The installation-quality multiplier
You can buy a million euros of Ex-certified equipment. If the installation is sloppy — wrong cable gland, missing stopping plug, broken equipotential bonding — the certification is void in practice and the area is not safe.
IEC 60079-14 is the installation discipline that turns certified equipment into a certified installation.
The 5 deliverables of a compliant Ex installation
- Area Classification Document (per IEC 60079-10-1/2) — already exists from upstream
- Equipment list with Ex marking compliance — each device matches its zone
- Installation drawings — including cable routing, segregation, bonding
- Ex Register — operational document for inspection regime
- IS Loop documentation — for every IS circuit, the calculation showing entity parameter compliance (Ui ≥ Uo, etc.)
These deliverables are auditable and required by ATEX 99/92/EC (workplace directive). Missing any of them = legal non-compliance.
Cable gland selection — the most common error
The cable gland on every entry point of every Ex enclosure must be certified for that protection method and that enclosure.

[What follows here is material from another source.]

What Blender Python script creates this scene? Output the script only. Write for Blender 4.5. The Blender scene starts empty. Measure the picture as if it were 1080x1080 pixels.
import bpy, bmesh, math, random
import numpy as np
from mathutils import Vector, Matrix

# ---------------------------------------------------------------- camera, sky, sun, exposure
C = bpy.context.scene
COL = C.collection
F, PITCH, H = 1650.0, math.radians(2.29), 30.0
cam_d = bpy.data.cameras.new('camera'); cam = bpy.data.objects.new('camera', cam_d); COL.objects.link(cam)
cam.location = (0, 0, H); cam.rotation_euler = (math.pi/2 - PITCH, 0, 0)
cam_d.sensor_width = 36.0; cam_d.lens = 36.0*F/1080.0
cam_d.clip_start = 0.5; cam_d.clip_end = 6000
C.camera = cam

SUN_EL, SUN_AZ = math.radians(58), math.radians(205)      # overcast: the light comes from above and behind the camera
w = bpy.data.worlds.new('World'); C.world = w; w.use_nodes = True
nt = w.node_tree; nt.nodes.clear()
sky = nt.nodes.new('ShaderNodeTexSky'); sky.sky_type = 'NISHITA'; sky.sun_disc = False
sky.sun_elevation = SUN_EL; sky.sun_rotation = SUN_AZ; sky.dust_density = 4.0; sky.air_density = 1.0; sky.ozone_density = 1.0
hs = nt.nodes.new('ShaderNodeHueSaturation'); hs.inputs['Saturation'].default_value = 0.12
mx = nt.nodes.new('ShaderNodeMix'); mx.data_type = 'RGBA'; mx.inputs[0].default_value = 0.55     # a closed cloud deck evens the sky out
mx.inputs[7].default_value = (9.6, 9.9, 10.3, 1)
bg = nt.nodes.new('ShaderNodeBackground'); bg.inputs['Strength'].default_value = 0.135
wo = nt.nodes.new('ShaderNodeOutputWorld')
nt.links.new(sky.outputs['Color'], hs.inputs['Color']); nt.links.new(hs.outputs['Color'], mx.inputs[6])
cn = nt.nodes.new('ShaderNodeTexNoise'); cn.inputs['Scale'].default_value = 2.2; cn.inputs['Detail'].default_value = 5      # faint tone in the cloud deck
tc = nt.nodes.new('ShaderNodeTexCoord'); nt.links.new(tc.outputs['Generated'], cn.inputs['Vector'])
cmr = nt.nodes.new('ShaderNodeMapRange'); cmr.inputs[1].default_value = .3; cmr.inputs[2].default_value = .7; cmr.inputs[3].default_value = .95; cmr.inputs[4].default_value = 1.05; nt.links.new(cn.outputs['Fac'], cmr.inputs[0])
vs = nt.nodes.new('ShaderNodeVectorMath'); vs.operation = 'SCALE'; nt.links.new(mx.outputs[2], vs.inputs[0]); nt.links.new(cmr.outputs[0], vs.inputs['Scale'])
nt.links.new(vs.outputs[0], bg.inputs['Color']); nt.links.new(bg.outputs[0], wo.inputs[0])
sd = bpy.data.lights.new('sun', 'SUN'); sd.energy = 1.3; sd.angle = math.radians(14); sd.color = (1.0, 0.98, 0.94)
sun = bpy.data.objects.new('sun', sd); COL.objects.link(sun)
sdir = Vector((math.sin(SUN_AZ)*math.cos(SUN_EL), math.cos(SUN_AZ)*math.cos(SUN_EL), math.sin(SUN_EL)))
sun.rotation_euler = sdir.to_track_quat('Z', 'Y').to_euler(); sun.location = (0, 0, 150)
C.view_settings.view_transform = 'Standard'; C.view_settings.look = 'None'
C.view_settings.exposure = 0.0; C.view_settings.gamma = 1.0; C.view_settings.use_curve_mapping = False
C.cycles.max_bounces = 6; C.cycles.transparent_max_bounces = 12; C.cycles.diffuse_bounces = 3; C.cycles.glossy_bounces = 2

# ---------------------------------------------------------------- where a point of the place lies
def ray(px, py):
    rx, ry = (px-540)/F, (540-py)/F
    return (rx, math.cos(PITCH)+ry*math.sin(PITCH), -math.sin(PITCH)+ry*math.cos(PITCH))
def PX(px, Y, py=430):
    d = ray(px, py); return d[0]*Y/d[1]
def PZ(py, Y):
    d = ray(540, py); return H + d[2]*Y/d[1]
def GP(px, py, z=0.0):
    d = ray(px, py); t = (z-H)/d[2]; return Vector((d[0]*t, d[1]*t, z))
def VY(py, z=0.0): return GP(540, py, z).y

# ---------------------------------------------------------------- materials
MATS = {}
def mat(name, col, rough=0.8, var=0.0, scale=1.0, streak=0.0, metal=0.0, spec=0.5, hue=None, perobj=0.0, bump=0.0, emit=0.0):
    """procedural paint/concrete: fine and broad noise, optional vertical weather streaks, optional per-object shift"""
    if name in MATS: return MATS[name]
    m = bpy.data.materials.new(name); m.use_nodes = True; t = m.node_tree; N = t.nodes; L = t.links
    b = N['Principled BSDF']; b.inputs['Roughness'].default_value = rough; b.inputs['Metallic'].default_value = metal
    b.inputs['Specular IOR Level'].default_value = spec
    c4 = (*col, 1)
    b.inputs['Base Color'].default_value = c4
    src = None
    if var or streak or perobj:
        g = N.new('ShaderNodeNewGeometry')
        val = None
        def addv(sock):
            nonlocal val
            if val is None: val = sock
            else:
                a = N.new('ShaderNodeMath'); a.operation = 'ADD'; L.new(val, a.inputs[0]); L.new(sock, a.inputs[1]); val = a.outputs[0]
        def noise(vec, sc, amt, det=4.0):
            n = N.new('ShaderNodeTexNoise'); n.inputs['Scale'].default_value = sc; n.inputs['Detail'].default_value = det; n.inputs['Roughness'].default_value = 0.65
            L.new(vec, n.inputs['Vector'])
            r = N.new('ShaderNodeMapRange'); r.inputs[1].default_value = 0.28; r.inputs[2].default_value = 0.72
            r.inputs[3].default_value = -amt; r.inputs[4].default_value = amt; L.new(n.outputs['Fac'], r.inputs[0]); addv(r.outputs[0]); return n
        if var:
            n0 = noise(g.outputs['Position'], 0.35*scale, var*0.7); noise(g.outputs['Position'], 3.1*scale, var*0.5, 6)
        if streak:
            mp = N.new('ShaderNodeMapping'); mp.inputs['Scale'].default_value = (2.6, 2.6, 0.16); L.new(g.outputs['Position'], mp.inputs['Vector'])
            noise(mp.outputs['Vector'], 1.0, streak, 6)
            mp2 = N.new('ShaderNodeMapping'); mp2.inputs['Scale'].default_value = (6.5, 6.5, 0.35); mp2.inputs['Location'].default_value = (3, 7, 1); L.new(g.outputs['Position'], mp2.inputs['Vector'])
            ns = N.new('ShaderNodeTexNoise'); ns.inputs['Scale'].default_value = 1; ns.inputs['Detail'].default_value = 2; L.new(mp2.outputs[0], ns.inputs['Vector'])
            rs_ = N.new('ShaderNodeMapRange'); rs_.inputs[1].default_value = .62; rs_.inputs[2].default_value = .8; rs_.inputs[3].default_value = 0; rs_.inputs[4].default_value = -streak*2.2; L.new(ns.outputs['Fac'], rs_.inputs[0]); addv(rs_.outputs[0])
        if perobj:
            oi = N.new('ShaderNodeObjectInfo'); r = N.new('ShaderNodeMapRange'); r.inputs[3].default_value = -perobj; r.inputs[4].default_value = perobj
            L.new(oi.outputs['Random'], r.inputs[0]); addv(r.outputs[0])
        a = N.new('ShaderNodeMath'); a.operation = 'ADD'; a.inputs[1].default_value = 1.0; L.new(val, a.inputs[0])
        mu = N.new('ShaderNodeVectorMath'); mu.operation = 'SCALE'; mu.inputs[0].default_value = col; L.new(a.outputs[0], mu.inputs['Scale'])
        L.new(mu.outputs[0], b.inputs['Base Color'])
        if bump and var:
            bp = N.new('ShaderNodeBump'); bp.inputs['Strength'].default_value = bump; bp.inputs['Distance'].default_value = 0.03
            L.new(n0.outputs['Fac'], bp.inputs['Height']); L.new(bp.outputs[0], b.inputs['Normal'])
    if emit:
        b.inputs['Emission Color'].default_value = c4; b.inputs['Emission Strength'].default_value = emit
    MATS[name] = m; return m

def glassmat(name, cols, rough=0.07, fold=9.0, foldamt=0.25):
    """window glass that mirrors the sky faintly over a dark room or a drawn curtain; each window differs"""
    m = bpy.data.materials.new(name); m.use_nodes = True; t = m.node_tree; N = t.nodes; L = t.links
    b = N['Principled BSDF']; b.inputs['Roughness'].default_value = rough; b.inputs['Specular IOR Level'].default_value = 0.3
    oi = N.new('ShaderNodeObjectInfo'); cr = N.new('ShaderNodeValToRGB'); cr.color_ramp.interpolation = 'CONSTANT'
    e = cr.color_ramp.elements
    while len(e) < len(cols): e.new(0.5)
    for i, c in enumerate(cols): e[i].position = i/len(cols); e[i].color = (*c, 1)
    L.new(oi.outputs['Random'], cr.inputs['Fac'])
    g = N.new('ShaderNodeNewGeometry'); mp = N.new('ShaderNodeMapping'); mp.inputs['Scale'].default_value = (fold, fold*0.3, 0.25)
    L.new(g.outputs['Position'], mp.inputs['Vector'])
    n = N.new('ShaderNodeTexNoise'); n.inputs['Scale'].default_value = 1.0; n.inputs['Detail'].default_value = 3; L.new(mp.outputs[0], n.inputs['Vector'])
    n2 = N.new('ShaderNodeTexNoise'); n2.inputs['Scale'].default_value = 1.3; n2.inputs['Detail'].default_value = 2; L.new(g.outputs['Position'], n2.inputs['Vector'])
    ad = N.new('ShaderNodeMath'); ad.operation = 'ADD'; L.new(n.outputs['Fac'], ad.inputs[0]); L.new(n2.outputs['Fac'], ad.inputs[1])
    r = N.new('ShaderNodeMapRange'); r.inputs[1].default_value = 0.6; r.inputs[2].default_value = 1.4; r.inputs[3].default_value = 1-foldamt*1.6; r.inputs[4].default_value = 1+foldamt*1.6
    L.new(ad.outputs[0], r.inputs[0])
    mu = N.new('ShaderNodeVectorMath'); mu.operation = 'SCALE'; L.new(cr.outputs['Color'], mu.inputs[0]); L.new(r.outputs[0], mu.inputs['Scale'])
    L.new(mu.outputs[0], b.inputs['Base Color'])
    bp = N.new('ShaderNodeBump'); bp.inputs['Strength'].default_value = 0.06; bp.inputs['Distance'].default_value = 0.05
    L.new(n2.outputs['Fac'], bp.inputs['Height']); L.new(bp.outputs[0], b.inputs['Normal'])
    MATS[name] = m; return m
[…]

Common mistakes :
Mistake 1 : Generic compression gland used on Ex d enclosure. Ex d requires a barrier gland (compound-filled) if the cable is “indirect entry” — i.e., the cable doesn’t go directly outdoors and could carry hot gases internally.
Mistake 2 : Stopping plug missing on unused entry. Every unused entry must be plugged with a certified stopping plug matching the enclosure protection method.
Mistake 3 : Wrong size gland. Glands are sized to cable OD. A loose gland is not sealed properly. A too-tight gland damages the cable jacket. Both = compromised certification.
Mistake 4 : Gland not torqued to specification. Compression glands need specific torque values to seal correctly. Eyeballing is not sufficient.
IS loop documentation in practice
Every IS loop has a documentation file with :
Loop : PT-101 / Pressure indication on T-101
─────────────────────────────────────────────
Field device (Zone 1)
Manufacturer / Model : Endress+Hauser Cerabar M PMC51
Certificate : KEMA 14 ATEX 0123 X
Entity parameters : Ui = 30V Ii = 100mA Pi = 0.75W
Ci = 15 nF Li = 200 µH
Cable (in IS tray, blue jacket)
Type / Length : H05V2-K 2×1.5 mm² / 200 m
Capacitance contribution Cc : 200 m × 100 pF/m = 20 nF
Inductance contribution Lc : 200 m × 1 µH/m = 200 µH
Barrier / Isolator (in safe area cabinet C-101)
Manufacturer / Model : Pepperl+Fuchs KFD2-STC4-Ex1
Certificate : KEMA 13 ATEX 0456 X
Entity parameters : Uo = 26V Io = 80mA Po = 0.52W
Co = 240 nF Lo = 4 mH
VERIFICATION
Ui ≥ Uo : 30V ≥ 26V ✓
Ii ≥ Io : 100mA ≥ 80mA ✓
Pi ≥ Po : 0.75W ≥ 0.52W ✓
Ci + Cc ≤ Co : 15+20 = 35 nF ≤ 240 nF ✓
Li + Lc ≤ Lo : 0.2+0.2 = 0.4 mH ≤ 4 mH ✓
Conclusion : Loop is intrinsically safe per IEC 60079-25.
Designed by: [name] Date: [date]
Reviewed by: [name] Date: [date]
Every facility maintains hundreds to thousands of these IS loop documents in a controlled file system (often the MES or a dedicated Ex management software).
Equipotential bonding — invisible but critical
In hazardous areas, all metallic parts (process piping, structural steel, motor frames, control panels, cable trays) must be bonded together through a continuous low-resistance path. Reasons :
- Prevents static charge buildup (static spark = ignition source)
- Prevents stray currents from external faults running through the Ex area
- Provides reliable earthing for fault-current protection devices
Typical requirement : < 1 ohm resistance between any two bonded points. Verified by ohmmeter measurements during commissioning and periodic inspections.
Missing bonding strap on a single process flange in a Zone 1 area = legal non-conformity. Easy to miss visually, easy to catch with proper inspection regime.